By Farooq Kperogi One of the English proverbs I memorized in high school is, “Nothing succeeds like success.” This simple proverb encapsulat...

By Farooq Kperogi

One of the English proverbs I memorized in high school is, “Nothing succeeds like success.” This simple proverb encapsulates why it's easier to get a job when you already have one. It explains why it's easier to get credit from banks and other lending institutions when your financial situation shows that you don’t need it.

And it captures why it's easier to sustain friendships with social, political, and symbolic higher-ups when you are so secure in your station in life that you have no need to ask them for favors.

The opposite is also true: the more you need something, the harder it often becomes to get it. Desperation doesn’t always inspire compassion. It can sometimes, perhaps most times, perversely signal weakness or risk, and the world often recoils from that.

That’s why employers tend to prefer a candidate already employed. To them, being already employed signals competence, reliability, and desirability. 

It’s why banks lend more readily to those who don’t need loans because in those people, banks see less risk. 

Social elites gravitate toward people who don’t need them, because such relationships appear to them less transactional and more flattering to their own status.

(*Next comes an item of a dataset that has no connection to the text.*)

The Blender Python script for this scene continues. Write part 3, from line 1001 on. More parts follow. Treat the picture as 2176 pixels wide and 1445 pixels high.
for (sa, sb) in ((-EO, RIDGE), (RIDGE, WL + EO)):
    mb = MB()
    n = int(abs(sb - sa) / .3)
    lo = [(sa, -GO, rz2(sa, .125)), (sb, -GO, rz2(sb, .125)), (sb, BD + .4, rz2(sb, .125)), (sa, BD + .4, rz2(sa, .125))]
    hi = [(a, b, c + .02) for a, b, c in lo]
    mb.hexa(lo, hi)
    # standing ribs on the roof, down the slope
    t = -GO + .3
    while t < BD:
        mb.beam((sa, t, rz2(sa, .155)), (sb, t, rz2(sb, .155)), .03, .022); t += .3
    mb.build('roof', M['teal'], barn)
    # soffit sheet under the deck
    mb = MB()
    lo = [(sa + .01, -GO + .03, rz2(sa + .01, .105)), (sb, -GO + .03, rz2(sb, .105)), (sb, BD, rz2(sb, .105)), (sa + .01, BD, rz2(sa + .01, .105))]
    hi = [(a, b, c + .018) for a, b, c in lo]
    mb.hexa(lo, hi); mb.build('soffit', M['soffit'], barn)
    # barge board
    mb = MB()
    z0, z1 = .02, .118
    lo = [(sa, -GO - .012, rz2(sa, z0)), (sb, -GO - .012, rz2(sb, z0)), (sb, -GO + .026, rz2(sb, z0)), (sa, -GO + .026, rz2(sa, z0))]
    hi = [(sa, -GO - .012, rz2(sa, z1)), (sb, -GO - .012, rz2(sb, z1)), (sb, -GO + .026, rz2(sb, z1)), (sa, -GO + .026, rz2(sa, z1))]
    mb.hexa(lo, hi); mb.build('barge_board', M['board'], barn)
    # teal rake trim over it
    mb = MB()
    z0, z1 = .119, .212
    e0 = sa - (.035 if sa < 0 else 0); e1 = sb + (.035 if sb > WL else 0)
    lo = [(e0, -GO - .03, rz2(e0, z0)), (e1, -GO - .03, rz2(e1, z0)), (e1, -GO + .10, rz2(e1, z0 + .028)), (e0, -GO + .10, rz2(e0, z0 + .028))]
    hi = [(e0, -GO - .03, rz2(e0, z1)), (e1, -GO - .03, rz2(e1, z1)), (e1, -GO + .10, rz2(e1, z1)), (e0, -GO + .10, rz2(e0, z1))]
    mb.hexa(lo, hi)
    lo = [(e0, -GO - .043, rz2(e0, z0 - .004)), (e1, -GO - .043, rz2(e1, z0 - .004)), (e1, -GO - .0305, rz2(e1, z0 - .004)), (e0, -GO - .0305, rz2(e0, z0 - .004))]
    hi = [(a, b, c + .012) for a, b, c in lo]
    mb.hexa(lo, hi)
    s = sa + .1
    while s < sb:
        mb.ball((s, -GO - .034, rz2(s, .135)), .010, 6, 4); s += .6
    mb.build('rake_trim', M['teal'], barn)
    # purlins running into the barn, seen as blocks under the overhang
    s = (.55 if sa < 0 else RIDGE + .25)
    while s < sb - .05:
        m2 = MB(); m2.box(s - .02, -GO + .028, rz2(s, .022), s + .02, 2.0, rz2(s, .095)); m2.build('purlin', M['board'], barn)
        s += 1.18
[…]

But what does it say about the world we live in that institutions prefer to extend opportunities to those who already project stability, and people with influence prefer relationships that don’t carry the weight of neediness?

It always takes me back to that English proverb about the self-perpetuating power of success. Privilege tends to multiply itself, while lack tends compound lack.

It’s not a fair system, but it reflects both human psychology (aversion to desperation, attraction to confidence) and the in-built structural inequality of capitalist society (capital, credit, hiring practices). 

The world is drawn to confidence and sufficiency (or appearances of them), even when compassion should demand the opposite.

This cognitive and systemic bias ensures that, with a few exceptions, the rich get richer, the employed stay employable, and the socially secure stay connected.

Indeed, as the title of our book says (which we borrowed from the inexhaustible wellspring of Nigeria's popular imagination), dis life no balance!